__Entries provided__

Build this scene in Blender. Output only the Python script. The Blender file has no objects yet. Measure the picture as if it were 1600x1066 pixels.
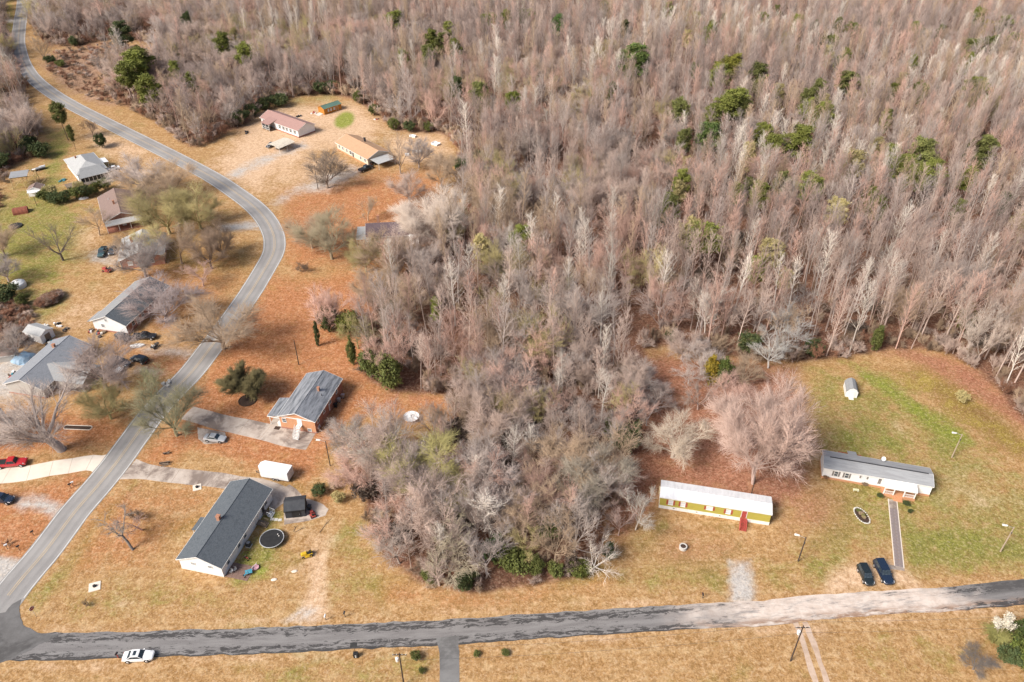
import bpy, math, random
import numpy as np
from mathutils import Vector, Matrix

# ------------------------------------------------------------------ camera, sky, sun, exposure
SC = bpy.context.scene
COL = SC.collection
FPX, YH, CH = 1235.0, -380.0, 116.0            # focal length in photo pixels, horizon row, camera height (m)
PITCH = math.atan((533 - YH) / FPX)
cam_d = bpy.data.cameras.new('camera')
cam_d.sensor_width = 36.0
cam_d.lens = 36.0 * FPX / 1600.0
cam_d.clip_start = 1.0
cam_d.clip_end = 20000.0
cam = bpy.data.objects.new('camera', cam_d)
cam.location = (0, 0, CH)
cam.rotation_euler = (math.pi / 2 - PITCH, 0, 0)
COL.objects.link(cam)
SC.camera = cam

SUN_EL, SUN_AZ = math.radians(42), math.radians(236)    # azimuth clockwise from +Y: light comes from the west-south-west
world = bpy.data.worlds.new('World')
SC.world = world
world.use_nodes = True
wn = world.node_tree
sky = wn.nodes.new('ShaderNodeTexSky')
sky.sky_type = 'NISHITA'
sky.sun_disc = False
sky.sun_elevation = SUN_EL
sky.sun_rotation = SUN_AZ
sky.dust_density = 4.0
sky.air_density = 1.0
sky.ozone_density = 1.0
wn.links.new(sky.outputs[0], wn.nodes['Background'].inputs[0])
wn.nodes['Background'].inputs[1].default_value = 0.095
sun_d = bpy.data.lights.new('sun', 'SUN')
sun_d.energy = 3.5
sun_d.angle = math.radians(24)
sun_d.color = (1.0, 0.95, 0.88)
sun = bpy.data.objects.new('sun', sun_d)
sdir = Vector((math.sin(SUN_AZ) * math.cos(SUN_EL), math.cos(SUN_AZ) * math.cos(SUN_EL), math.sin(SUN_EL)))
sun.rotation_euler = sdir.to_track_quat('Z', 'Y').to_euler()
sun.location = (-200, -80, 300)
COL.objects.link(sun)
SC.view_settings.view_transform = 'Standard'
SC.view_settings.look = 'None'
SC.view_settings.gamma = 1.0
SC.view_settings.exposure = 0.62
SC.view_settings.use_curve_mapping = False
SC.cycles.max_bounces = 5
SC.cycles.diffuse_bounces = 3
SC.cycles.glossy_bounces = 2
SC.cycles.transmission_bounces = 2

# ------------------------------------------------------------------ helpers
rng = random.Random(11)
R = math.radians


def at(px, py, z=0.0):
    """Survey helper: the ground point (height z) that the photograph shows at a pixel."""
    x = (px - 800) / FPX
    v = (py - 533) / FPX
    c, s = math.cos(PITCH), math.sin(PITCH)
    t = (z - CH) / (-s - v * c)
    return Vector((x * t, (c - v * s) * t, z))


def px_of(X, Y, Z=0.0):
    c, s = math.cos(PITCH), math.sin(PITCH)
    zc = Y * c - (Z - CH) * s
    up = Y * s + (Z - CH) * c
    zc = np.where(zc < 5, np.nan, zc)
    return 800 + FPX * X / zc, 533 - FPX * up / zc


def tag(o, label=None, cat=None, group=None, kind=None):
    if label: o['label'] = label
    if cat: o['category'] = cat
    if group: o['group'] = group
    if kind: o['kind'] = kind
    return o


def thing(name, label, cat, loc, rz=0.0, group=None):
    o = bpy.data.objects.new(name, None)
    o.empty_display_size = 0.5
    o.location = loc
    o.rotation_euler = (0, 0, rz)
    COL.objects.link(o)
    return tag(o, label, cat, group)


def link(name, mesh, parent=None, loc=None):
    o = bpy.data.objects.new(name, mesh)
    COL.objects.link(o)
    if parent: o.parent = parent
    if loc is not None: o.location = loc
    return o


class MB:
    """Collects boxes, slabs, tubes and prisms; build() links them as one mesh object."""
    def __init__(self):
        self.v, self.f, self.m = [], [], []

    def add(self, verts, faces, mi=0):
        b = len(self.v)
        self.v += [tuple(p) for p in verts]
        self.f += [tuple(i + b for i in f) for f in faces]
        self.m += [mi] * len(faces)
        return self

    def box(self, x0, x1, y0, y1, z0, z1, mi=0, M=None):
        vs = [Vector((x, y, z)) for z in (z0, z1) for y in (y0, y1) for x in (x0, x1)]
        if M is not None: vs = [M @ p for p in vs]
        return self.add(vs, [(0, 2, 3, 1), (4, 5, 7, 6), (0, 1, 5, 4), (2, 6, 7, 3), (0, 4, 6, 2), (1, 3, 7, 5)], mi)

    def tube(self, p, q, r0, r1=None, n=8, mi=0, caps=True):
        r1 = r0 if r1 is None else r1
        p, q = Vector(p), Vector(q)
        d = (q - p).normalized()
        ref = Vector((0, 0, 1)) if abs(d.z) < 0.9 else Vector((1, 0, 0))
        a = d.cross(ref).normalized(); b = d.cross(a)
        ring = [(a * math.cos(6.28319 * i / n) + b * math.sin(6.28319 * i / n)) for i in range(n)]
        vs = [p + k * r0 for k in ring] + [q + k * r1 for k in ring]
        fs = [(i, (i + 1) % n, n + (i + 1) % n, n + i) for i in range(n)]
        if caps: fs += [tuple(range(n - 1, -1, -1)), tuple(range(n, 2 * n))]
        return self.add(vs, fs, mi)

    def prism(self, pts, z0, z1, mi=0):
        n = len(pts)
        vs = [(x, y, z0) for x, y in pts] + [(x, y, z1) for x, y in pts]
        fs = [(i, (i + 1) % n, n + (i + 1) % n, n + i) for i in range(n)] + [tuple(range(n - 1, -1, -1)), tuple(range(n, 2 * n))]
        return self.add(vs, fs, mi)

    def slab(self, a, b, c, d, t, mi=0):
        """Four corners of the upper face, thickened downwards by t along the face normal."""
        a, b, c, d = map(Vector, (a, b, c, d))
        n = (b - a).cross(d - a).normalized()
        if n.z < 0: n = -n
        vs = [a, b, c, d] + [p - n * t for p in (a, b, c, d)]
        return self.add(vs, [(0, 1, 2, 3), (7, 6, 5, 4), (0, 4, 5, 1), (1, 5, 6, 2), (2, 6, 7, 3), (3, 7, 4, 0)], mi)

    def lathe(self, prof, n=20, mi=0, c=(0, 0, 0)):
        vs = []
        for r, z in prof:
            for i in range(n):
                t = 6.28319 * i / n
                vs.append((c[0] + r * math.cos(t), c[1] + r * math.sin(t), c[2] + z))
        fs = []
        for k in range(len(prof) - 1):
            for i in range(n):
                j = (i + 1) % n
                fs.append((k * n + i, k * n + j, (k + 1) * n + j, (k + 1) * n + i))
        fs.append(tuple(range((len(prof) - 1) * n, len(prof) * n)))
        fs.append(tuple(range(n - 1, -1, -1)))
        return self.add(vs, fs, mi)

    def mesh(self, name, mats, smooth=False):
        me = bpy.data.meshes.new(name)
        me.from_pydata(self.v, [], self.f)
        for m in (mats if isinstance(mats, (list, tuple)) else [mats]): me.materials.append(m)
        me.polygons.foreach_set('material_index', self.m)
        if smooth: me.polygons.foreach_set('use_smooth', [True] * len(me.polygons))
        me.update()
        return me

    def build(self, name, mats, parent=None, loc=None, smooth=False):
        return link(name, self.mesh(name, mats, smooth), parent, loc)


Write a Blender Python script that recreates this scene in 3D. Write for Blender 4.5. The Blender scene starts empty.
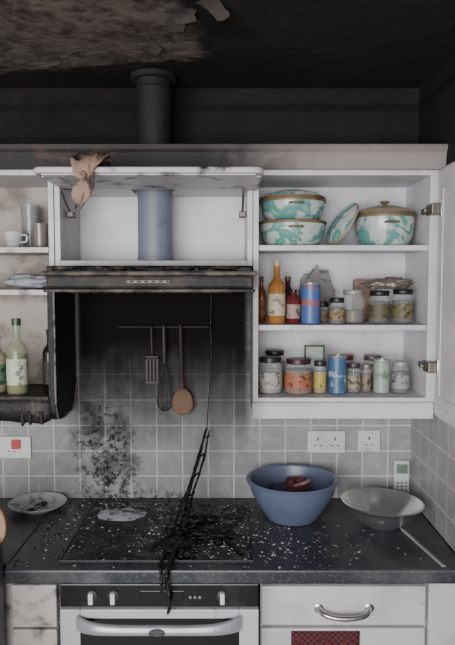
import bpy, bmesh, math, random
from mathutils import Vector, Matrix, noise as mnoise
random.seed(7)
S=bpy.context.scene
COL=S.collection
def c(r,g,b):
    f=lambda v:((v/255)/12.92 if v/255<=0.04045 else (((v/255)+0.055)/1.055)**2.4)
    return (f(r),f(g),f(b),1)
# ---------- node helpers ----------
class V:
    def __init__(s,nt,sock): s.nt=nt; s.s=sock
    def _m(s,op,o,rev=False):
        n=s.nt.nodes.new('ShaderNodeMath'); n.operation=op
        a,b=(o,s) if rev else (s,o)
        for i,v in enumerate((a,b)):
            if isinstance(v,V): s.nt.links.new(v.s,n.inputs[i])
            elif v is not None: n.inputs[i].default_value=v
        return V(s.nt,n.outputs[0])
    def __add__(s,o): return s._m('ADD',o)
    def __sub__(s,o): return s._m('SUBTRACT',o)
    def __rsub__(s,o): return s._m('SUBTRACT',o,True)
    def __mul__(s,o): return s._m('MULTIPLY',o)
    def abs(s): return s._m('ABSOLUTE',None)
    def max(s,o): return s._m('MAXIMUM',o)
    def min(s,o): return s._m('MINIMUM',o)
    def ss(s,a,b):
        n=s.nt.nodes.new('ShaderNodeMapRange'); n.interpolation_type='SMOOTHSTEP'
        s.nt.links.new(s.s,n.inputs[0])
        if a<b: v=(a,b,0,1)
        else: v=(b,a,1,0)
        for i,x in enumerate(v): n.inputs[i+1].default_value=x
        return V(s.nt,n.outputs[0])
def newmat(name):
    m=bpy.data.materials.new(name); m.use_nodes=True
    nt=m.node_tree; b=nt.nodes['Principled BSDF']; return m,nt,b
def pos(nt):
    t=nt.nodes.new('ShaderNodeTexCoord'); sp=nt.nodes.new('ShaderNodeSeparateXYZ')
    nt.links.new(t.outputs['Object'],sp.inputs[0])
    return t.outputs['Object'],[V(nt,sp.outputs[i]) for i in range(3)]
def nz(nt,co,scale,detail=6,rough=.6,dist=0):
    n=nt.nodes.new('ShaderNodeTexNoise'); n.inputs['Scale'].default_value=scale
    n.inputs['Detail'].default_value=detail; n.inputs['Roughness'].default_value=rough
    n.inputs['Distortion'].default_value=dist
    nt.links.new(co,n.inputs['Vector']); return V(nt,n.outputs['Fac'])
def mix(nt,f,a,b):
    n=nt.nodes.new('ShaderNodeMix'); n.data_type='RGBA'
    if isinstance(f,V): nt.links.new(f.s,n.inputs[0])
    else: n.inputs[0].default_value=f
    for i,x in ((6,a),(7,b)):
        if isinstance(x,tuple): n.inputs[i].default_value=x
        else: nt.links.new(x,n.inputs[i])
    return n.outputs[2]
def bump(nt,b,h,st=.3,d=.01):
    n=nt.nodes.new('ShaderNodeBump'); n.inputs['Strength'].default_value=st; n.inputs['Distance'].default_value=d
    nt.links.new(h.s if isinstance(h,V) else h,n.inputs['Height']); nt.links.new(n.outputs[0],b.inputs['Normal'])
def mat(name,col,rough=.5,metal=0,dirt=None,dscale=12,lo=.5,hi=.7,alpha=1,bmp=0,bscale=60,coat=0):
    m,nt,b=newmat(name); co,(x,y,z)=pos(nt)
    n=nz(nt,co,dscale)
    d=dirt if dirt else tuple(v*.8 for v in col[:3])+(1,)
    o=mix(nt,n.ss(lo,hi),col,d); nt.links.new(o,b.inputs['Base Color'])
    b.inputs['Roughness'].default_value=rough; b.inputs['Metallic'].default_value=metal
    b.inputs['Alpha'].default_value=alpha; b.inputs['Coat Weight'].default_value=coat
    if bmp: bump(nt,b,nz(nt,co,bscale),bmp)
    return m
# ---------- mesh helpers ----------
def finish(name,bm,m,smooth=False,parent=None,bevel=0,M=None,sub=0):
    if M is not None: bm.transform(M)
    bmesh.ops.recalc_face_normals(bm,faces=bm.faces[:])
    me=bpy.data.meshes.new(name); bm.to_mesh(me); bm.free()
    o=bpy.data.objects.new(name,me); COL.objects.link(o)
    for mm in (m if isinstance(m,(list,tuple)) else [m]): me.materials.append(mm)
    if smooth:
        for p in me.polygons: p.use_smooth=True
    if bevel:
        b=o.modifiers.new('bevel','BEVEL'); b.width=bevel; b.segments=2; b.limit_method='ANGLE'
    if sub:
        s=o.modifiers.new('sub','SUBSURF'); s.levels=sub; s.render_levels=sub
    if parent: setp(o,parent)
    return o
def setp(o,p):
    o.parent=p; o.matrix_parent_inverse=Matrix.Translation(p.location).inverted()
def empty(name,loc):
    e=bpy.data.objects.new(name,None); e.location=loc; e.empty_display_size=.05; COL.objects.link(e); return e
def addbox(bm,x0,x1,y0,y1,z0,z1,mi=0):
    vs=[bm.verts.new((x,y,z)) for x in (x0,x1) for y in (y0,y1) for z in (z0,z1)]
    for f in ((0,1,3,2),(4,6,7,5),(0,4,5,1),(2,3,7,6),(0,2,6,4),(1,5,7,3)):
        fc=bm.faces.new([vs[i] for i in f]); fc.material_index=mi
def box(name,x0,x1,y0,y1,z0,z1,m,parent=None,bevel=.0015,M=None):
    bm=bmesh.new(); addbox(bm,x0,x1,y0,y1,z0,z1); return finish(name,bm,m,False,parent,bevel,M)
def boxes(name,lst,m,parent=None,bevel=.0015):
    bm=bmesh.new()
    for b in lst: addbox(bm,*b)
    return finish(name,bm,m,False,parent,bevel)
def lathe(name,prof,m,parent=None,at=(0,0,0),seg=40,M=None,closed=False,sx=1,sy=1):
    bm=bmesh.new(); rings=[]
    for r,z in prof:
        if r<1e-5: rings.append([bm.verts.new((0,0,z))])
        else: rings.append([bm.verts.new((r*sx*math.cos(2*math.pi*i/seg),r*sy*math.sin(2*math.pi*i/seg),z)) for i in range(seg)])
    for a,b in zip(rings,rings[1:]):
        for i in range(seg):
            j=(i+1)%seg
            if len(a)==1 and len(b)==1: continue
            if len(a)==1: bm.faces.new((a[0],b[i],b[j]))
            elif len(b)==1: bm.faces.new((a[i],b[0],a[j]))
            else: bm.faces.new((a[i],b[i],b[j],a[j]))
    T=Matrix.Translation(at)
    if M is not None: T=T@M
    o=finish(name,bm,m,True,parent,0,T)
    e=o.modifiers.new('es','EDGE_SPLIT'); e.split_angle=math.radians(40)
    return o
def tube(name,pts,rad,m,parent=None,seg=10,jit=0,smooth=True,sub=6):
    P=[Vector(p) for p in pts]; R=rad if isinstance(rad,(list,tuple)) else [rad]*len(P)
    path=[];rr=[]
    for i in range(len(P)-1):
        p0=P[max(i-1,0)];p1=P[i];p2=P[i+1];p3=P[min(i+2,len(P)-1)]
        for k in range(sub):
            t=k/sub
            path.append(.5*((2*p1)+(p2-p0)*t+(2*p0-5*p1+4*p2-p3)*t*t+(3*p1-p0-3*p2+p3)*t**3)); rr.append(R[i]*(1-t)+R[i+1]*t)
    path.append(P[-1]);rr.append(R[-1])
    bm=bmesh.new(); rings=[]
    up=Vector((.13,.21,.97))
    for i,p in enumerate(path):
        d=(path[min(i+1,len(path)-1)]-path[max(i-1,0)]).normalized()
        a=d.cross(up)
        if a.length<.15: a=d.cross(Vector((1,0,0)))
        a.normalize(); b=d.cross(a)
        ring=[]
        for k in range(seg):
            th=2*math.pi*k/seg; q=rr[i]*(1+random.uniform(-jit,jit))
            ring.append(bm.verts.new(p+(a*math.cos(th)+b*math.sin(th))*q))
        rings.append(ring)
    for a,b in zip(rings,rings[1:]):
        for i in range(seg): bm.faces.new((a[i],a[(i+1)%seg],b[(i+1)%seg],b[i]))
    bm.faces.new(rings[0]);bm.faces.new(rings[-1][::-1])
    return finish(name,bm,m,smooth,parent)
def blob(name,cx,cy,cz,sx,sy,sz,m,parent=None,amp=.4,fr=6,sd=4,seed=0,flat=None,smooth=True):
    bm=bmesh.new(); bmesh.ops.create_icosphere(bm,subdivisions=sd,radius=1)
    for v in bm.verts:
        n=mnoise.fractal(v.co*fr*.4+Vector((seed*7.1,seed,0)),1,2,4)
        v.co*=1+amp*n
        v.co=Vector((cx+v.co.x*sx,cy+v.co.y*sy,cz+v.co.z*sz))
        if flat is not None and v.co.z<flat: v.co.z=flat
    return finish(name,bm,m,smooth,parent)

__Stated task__
Restate the material word for word from its first line through the line containing "SC.camera = cam", both included; the pictures do not belong in it.

__Complete output__
Build this scene in Blender. Output only the Python script. The Blender file has no objects yet. Measure the picture as if it were 1600x1066 pixels.
import bpy, math, random
import numpy as np
from mathutils import Vector, Matrix

# ------------------------------------------------------------------ camera, sky, sun, exposure
SC = bpy.context.scene
COL = SC.collection
FPX, YH, CH = 1235.0, -380.0, 116.0            # focal length in photo pixels, horizon row, camera height (m)
PITCH = math.atan((533 - YH) / FPX)
cam_d = bpy.data.cameras.new('camera')
cam_d.sensor_width = 36.0
cam_d.lens = 36.0 * FPX / 1600.0
cam_d.clip_start = 1.0
cam_d.clip_end = 20000.0
cam = bpy.data.objects.new('camera', cam_d)
cam.location = (0, 0, CH)
cam.rotation_euler = (math.pi / 2 - PITCH, 0, 0)
COL.objects.link(cam)
SC.camera = cam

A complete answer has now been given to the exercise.